The Amend Corner: $2.50/gallon gasoline and other fantasies

Written by Don Amend

As happens every few years, people who want to be elected president are out there promising me that I will receive huge benefits if I just pull the right lever next November.

Consider the current quartet of Republicans squabbling over convention delegates. Newt Gingrich, for example, promises that he will bring the price of gasoline down to $2.50 per gallon. All it will take, according to Mr. G, is increasing production here at home so we don’t have to import oil any more. According to the old law of supply and demand, he says, the increased supply will just naturally bring down the price of gas.

Unfortunately, Mr. G.’s theory leaves out 75 percent of that law. Sure, more supply tends to force prices down, but the lower prices will also lead people to buy more gas, which will tend to push the price back up. Not only that, if prices fall too low, producers might cut their production, reducing supply, which will also push prices up.

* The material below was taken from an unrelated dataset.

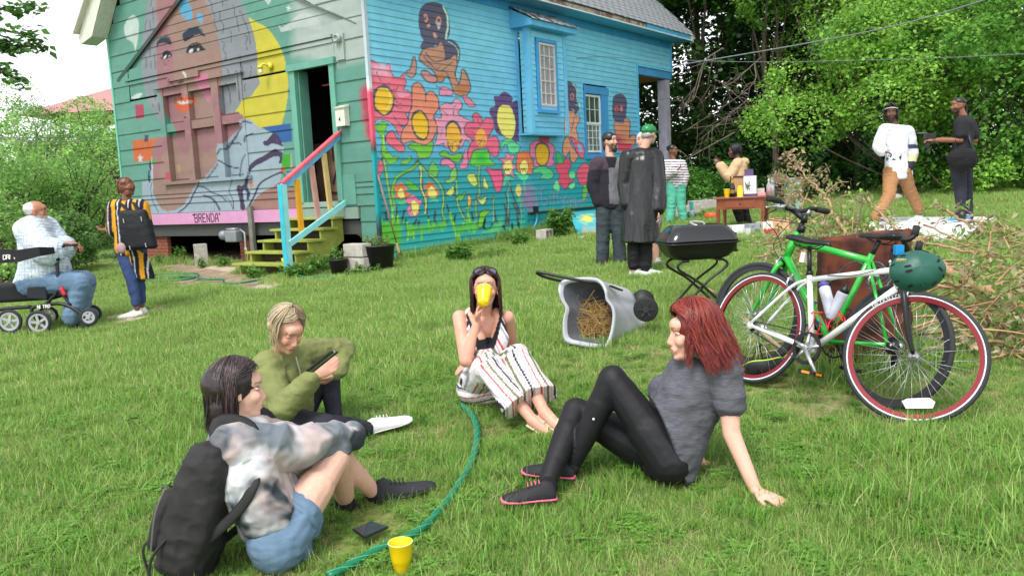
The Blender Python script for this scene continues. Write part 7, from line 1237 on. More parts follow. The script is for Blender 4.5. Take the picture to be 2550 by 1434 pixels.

A couple of other realities argue against Gingrich’s theory as well. For one thing, there currently is no shortage of oil on the market in the U.S. In fact, in recent months, we’ve been exporting gasoline. And no matter where the oil comes from, it will go on the world market, and it’s that market that will determine the price. With oil consumption rising around the world, the pressure on oil prices will continue to go up. So much for $2.50 gas.

Mitt Romney’s promises are a bit different. He just promises that his election will bring instant improvement. Among other things, he has promised to repeal the health care reform Congress passed three years ago as soon as he takes his hand off the Bible on Inauguration Day. Since repealing acts of Congress unilaterally isn’t one of the president’s constitutional powers, I’m pretty sure that won’t happen. He may, of course, be able to take some actions that will inhibit the implication of the law over time, but that isn’t going to happen on Jan. 20.

Mr. R. might also find it difficult to keep his promise to run the government like he used to run his old investment firm. I once heard former Wyoming Gov. Stan Hathaway say that he intended to run the state government like a business, but upon taking office he quickly learned that government isn’t a business. A business, after all, has only one real objective, to make a profit. Making a profit isn’t the object of government, and the CEO of a business such as Romney’s has much more control over his firm than the president of the United States has over the federal government. Add the sheer size of the government and all its responsibilities, and it’s quite unlikely Mr. Romney will have the same success he did with his business.

Rick Santorum and Ron Paul have promised, each in his own way, to turn back the clock. Ron Paul promises everything will be better if the government returns to his strict interpretation of the Constitution, ending the Federal Reserve, for example. He apparently thinks it would be a simple matter to reverse more than two centuries of court rulings and precedents and apply 18th-century thinking to 21st-century problems. I think he’ll find it impossible to achieve his aims.

Santorum’s promise is a bit different. If he is elected, he will restore “traditional family values” to America, presumably because he has superior family values himself. Well, the concept of family values has been steadily evolving during my lifetime, and I’m not sure just what the president can do to reverse the trend except preach. And preaching about it might turn off a lot of the conservatives he’s trying to win over. Consider that conservatives have been grumbling about Michelle Obama’s suggestions that people need to adopt healthier diets for their children, that leads me to believe they would come unglued at a president who was preaching against something as private as people’s approach to their families.

Well, whether any of these guys ever actually get a chance to fulfill their dreams as president still is up in the air, but if one of them does, I’m pretty sure things won’t turn out quite the way he pictures them now. I suspect our three living former presidents as well as the current one will agree with me.

Reality has a way of interfering with fantasies.